The fashion knockoff industry has been in business for possibly as long as the fashion industry itself. It is common knowledge that products created by high-end designers like Gucci and Chanel are the dreams of many, only to be afforded by few. Thereby, the fashion knockoff industry has now become the one-stop solution for the masses. I say “industry” because the magnitude of businesses working in the field of making copycat products — namely bags, belts and even apparel — is astonishing, to say the least.

Furthermore, this industry is now morphing into an economy that shows no signs of slowing down, especially as the desire for exclusive products is becoming increasingly ubiquitous thanks to social media and the rise of influencers. The famed interlocking Gucci belt has become adorned by so many Instagram stars that it no longer stands out against Yeezys and other trademark streetwear goods, which now dominate the social sphere.

Some argue the copycat economy is founded on the basis of a crime: theft of design. This is true to a certain extent. Many believe that it, like any business, is simply fulfilling an existing gap in the market, matching the supply to the great demand and capitalizing on a lucrative business opportunity. Business and morals have often conflicted with one another, and this is no exception. Time and time again, critics have cried out against the rather unknown masterminds pulling the strings of the knockoff industry, and lawsuits have been filed, but to no avail. The matter-of-fact is that this economy operates more like a complex web spread across the world, far too flawless in their working to be rooted out.

While exclusive brands charging thousands of dollars rightfully call those in the business of copying wrong, Coco Chanel herself very frankly admitted that knockoffs were simply the “ransom of success.” The economic impact is similar to a pendulum — it could swing either way. Often, when knockoffs are easily available, genuine customers are naturally less willing to shell out large sums of money when they find others enjoying the same sense of exclusiveness at a much lower cost. This possibly leads to lower brand loyalty, since loyalty is a subjective aspect, closely related to the availability of alternatives.

However, not all designs can be replicated, and definitely not all imitations are of similar quality to the original. There might be a few extremely well-made knockoffs that are almost impossible to distinguish from the genuine product, unless you were to examine its every intricacy: from the lining, to the material, to the type of stitch used. Moreover, some designs are products of the brand monopolizing on its superior finish, production technique and detail-oriented work, making them simply too difficult to copy. For example, replicas of the Balenciaga city bag often struggle to find similar high-quality leather quality with the right amount of shine.

What’s even more important than simply discussing the nuances of replication is the realization that the fashion knockoff industry is not limited to simply making knockoffs. It also includes some very popular and commonplace brands, all lumped under the category of fast fashion. While you can guess what these brands are, I am referring to common favourites, like Zara and H&M, who are indeed infamous for churning out designs similar to those seen on the runway in shockingly little time.
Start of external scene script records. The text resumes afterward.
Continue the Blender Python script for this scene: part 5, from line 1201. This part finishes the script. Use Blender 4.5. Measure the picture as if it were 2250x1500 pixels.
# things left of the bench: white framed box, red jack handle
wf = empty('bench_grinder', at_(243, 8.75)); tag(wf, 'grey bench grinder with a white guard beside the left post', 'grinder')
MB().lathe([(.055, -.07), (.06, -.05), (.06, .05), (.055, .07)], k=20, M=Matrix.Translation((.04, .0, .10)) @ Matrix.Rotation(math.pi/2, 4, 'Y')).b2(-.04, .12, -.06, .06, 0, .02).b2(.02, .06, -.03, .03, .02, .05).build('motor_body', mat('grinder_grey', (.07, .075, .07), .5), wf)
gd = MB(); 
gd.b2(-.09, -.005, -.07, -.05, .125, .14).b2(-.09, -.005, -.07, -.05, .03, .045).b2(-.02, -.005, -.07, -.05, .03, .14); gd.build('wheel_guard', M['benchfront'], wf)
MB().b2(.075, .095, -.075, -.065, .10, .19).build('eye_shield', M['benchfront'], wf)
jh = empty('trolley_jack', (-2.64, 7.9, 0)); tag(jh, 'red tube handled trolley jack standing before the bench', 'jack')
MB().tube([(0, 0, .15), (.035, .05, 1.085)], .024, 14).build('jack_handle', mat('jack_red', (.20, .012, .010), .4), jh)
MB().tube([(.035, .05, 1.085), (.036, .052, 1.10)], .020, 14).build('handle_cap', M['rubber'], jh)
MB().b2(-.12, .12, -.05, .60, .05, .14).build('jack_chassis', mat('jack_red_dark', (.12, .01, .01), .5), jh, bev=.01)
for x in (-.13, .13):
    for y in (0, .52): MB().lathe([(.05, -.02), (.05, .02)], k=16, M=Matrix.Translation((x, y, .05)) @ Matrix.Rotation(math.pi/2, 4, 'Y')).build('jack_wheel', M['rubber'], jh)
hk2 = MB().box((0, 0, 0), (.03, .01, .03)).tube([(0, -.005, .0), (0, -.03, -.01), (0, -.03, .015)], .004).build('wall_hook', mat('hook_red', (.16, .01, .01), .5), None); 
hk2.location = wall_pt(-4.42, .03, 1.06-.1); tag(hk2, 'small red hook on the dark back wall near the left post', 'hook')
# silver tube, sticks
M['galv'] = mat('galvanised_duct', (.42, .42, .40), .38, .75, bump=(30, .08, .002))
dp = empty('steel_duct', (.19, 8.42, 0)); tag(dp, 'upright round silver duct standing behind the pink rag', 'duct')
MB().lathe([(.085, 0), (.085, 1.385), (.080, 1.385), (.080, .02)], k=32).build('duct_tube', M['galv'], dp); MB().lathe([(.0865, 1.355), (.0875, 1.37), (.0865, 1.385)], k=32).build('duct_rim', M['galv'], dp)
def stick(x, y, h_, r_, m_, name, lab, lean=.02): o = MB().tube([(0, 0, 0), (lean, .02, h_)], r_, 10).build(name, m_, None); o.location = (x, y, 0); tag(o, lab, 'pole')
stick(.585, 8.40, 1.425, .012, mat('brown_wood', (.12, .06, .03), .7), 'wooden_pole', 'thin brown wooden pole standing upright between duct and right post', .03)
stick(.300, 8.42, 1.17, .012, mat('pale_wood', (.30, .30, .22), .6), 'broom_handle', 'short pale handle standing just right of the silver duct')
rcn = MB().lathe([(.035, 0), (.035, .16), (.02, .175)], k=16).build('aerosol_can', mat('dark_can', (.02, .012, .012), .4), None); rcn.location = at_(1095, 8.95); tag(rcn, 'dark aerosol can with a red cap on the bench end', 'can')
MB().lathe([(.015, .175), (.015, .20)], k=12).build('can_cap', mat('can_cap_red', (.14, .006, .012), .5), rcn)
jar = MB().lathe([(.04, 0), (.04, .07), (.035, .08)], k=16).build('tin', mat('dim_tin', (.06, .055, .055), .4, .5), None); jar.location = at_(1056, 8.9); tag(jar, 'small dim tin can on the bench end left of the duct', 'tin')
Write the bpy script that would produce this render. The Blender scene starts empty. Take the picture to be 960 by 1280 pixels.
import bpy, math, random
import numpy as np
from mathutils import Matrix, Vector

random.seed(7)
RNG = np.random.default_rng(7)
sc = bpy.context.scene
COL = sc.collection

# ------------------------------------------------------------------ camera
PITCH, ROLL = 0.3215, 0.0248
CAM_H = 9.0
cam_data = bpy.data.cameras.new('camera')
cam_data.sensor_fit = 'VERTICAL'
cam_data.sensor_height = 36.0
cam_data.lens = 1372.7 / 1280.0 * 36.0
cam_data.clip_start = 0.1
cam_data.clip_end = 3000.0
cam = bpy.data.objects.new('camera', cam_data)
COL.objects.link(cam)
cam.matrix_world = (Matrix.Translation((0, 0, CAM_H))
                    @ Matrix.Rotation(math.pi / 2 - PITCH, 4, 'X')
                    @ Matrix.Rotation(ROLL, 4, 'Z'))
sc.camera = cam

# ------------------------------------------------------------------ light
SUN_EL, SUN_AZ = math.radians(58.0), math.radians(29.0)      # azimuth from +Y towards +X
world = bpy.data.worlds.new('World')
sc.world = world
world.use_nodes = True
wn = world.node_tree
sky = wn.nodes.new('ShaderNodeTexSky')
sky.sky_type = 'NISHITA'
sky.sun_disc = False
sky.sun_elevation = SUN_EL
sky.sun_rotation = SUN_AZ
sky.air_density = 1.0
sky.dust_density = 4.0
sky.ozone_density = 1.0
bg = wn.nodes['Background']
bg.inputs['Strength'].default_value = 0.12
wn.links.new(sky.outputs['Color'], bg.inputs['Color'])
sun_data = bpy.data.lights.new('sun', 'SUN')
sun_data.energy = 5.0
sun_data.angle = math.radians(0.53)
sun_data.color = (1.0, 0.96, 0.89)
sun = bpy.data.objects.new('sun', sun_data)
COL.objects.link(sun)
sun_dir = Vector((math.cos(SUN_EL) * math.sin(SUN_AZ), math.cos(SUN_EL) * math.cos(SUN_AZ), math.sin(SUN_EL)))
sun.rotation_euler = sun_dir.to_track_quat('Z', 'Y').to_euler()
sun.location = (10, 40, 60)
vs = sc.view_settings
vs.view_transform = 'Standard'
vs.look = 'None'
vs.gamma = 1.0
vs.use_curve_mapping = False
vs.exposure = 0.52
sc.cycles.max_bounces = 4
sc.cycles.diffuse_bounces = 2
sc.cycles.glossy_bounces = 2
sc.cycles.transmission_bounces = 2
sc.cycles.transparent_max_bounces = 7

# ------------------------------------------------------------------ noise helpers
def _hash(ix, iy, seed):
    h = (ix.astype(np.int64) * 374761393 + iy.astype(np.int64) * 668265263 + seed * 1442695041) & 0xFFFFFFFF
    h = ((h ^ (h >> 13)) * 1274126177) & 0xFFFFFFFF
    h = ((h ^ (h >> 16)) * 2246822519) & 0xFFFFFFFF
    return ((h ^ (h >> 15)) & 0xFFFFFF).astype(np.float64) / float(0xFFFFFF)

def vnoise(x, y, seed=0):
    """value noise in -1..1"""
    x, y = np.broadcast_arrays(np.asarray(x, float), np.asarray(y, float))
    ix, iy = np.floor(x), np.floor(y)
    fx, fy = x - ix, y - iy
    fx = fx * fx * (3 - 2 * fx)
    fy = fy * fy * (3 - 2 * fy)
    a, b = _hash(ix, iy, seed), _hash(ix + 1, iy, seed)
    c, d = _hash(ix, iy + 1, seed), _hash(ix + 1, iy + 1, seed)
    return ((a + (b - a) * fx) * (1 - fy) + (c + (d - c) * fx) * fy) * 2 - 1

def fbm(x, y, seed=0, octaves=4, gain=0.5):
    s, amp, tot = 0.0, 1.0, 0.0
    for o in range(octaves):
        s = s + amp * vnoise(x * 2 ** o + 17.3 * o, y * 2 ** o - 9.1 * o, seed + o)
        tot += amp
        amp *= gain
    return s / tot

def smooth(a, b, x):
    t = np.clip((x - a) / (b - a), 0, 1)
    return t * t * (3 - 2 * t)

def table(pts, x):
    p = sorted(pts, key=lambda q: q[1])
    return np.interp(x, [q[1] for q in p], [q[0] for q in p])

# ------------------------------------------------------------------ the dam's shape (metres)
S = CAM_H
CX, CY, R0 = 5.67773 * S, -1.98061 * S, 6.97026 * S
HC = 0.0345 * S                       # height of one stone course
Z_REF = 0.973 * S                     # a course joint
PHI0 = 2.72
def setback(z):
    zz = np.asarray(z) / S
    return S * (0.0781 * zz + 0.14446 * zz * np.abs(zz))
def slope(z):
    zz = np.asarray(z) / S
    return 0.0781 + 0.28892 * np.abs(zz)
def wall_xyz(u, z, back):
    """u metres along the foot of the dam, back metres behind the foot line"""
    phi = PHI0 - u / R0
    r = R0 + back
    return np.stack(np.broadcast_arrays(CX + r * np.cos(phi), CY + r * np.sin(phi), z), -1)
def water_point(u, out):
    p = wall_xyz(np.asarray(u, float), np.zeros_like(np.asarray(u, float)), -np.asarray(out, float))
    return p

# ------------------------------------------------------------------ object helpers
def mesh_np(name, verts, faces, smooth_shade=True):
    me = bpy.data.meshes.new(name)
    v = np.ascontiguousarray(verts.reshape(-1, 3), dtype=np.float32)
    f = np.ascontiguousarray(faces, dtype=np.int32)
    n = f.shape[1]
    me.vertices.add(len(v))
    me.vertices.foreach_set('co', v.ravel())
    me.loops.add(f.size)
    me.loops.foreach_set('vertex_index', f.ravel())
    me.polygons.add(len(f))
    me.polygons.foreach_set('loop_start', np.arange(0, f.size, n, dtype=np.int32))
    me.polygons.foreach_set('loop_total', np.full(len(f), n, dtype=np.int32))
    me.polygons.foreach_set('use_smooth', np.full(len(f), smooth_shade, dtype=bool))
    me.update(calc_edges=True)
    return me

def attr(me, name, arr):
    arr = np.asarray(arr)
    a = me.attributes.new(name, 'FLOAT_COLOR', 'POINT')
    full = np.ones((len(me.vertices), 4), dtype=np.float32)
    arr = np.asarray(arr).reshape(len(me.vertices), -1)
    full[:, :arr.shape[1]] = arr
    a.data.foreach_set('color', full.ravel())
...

These brands work on the basis of microseasons and are able to rehaul their entire lines to match Fashion Week designs in as much or even less time it takes for the exclusive fashion houses to bring their collections from the ramp to their window displays. These brands are well-oiled machines with a clear system in place. The inclusion of these large, global companies into the copycat economy exponentially increases the size of the industry and not only normalizes a part of it, but even legalizes it. However, these multinational corporations are not without their own set of troubles.

The rise of fast fashion in the past decade has completely transformed how this age-old system works. Demand has skyrocketed because many consumers have come to rely on clothing from these cheap and easy brands, as they unknowingly become involved in this unspoken side of the knockoff industry.

In today’s age, the knockoff industry continues to grow with the introduction of online shopping and the fact that replication isn’t simply limited to high-end designers anymore. Companies based in China, like SheIn, are known for ripping off designs from more common stores and selling them for dirt-cheap. They seem too be to good to be true, and they often are, thanks to their mediocre quality material and large-scale production.

What is even more amusing about this business of knockoffs is that it’s not a one way street. Often times, large companies, the likes of which include Old Navy and Anthropologie, have been accused of profiteering by copying the work of individual designers. This stream of interaction is received more with anger, because the masses seem to feel wronged in knowing that companies to which they shell out their own hard-earned money are profiting by stealing another artist’s work. The last piece of this puzzle is the legal aspect: I was surprised to find that much of the replication that occurs is legal, since small-scale designers often do not trademark their graphics or images. Furthermore, there have even been cases of designer fashion houses copying work, including Saint Laurent, Gucci and Off-White just to name a few. This just goes to show that this industry is not restricted by the type of product, or the imminence of the brand involved, but functions only according to one thing — the bottom line.